Jesus apresenta uma pessoa socialmente excluída e considerada herética como modelo de humanidade e de religiosidade. Para ele, os sacerdotes e levitas, tidos como pessoas exemplares e absolutamente dignas, são rebaixados ao nível de desumanos e reprováveis. Não lhes falta conhecimento nem fidelidade literal às leis. O que eles não têm é a humana compaixão, este dinamismo vital que impulsiona o movimento de aproximação e leva a superar os muros que dividem, esta força que se rege pela critério da necessidade das pessoas concretas e não pelos seus méritos ou pela pertença religiosa.
Assim, qual é o caminho que conduz a uma vida eterna, à maturidade humana, à fé verdadeira? Estão no caminho da vida eterna as pessoas que se comprometem e se fazem próximas daqueles/as que estão abatidos e cansados à beira do caminho, estejam geograficamente perto ou longe. Estão na vida eterna porque estão com Jesus Cristo. “Todas as vezes que fizestes isso a um destes mais pequenos, que são meus irmãos, foi a mim que o fisestes” (Mt 25,40). Façamos isso e viveremos eternamente!

“Ele é o primogênito de toda a criação...”
Na carta aos Colossenses, Paulo nos diz que Jesus é o filho primogênito da criação e a cabeça de um corpo formado de discípulos e discípulas.

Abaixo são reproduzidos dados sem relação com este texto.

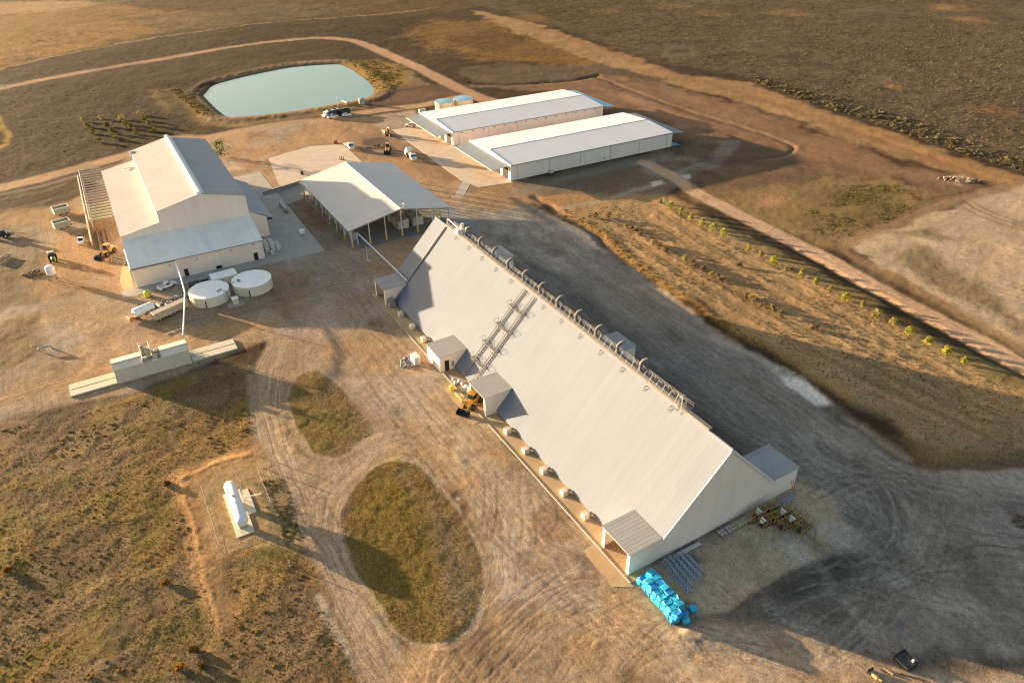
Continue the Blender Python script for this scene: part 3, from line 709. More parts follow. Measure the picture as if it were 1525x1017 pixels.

Como irmão mais velho e cabeça da Igreja, ele é a pedra descartada que se transformou em pedra fundamental, o samaritano que se aproxima de todos os seres humanos assaltados, jogados ao chão e olimpicamente ignorados até pelas pessoas religiosas.
Como seu corpo vivo na história, as Igrejas não podem seguir um caminho diferente. Quem aceita ser discípulo/a de Jesus Cristo acaba se cruzando com os lixões onde jazem as pessoas consideradas indignas ou inúteis pelos sistemas guiados pelo poder e pelo lucro. E o segredo de uma vida plena de sentido e de luz está em descer das abstratas montarias doutrinais e fazer-se próximo dessa gente.